• [Work to do]:
Your task is to output the data exactly as it stands.

• [Records provided]:
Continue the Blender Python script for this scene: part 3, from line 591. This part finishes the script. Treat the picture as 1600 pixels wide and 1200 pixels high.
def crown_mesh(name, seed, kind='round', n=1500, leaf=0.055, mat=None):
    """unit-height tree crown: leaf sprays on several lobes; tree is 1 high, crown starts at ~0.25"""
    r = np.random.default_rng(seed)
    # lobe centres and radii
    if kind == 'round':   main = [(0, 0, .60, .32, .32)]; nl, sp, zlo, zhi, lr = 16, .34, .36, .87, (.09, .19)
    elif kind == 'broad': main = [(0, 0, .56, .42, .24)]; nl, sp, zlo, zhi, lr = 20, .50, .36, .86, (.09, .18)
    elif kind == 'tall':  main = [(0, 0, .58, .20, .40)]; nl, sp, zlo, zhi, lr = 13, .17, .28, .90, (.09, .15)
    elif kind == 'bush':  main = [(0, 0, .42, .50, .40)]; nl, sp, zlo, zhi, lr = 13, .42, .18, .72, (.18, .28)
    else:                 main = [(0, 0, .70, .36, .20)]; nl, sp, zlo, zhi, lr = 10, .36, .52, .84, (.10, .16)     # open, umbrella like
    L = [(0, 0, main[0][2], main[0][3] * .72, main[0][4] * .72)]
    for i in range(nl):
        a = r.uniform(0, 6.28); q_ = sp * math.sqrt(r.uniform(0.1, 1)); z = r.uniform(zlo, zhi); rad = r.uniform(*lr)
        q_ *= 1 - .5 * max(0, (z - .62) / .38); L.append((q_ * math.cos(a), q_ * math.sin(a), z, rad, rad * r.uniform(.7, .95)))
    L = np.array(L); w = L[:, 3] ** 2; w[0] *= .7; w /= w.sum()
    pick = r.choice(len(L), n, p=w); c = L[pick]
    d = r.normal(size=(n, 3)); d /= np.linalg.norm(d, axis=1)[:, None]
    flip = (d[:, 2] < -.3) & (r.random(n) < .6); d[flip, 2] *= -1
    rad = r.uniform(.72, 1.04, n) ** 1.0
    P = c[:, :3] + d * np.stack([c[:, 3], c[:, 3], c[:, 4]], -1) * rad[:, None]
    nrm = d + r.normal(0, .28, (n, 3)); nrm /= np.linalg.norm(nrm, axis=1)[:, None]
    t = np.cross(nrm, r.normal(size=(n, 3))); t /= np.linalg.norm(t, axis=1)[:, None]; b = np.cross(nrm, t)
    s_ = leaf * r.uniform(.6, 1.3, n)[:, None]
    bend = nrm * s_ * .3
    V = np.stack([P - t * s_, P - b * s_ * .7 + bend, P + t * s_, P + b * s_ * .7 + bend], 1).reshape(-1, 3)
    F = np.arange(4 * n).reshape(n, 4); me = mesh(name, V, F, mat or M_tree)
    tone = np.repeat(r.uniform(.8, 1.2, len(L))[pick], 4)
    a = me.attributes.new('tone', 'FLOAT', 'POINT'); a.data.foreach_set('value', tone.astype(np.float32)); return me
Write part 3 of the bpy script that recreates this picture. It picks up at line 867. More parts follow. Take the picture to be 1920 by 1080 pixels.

• [Response]:
Continue the Blender Python script for this scene: part 3, from line 591. This part finishes the script. Treat the picture as 1600 pixels wide and 1200 pixels high.
def crown_mesh(name, seed, kind='round', n=1500, leaf=0.055, mat=None):
    """unit-height tree crown: leaf sprays on several lobes; tree is 1 high, crown starts at ~0.25"""
    r = np.random.default_rng(seed)
    # lobe centres and radii
    if kind == 'round':   main = [(0, 0, .60, .32, .32)]; nl, sp, zlo, zhi, lr = 16, .34, .36, .87, (.09, .19)
    elif kind == 'broad': main = [(0, 0, .56, .42, .24)]; nl, sp, zlo, zhi, lr = 20, .50, .36, .86, (.09, .18)
    elif kind == 'tall':  main = [(0, 0, .58, .20, .40)]; nl, sp, zlo, zhi, lr = 13, .17, .28, .90, (.09, .15)
    elif kind == 'bush':  main = [(0, 0, .42, .50, .40)]; nl, sp, zlo, zhi, lr = 13, .42, .18, .72, (.18, .28)
    else:                 main = [(0, 0, .70, .36, .20)]; nl, sp, zlo, zhi, lr = 10, .36, .52, .84, (.10, .16)     # open, umbrella like
    L = [(0, 0, main[0][2], main[0][3] * .72, main[0][4] * .72)]
    for i in range(nl):
        a = r.uniform(0, 6.28); q_ = sp * math.sqrt(r.uniform(0.1, 1)); z = r.uniform(zlo, zhi); rad = r.uniform(*lr)
        q_ *= 1 - .5 * max(0, (z - .62) / .38); L.append((q_ * math.cos(a), q_ * math.sin(a), z, rad, rad * r.uniform(.7, .95)))
    L = np.array(L); w = L[:, 3] ** 2; w[0] *= .7; w /= w.sum()
    pick = r.choice(len(L), n, p=w); c = L[pick]
    d = r.normal(size=(n, 3)); d /= np.linalg.norm(d, axis=1)[:, None]
    flip = (d[:, 2] < -.3) & (r.random(n) < .6); d[flip, 2] *= -1
    rad = r.uniform(.72, 1.04, n) ** 1.0
    P = c[:, :3] + d * np.stack([c[:, 3], c[:, 3], c[:, 4]], -1) * rad[:, None]
    nrm = d + r.normal(0, .28, (n, 3)); nrm /= np.linalg.norm(nrm, axis=1)[:, None]
    t = np.cross(nrm, r.normal(size=(n, 3))); t /= np.linalg.norm(t, axis=1)[:, None]; b = np.cross(nrm, t)
    s_ = leaf * r.uniform(.6, 1.3, n)[:, None]
    bend = nrm * s_ * .3
    V = np.stack([P - t * s_, P - b * s_ * .7 + bend, P + t * s_, P + b * s_ * .7 + bend], 1).reshape(-1, 3)
    F = np.arange(4 * n).reshape(n, 4); me = mesh(name, V, F, mat or M_tree)
    tone = np.repeat(r.uniform(.8, 1.2, len(L))[pick], 4)
    a = me.attributes.new('tone', 'FLOAT', 'POINT'); a.data.foreach_set('value', tone.astype(np.float32)); return me
Write part 3 of the bpy script that recreates this picture. It picks up at line 867. More parts follow. Take the picture to be 1920 by 1080 pixels.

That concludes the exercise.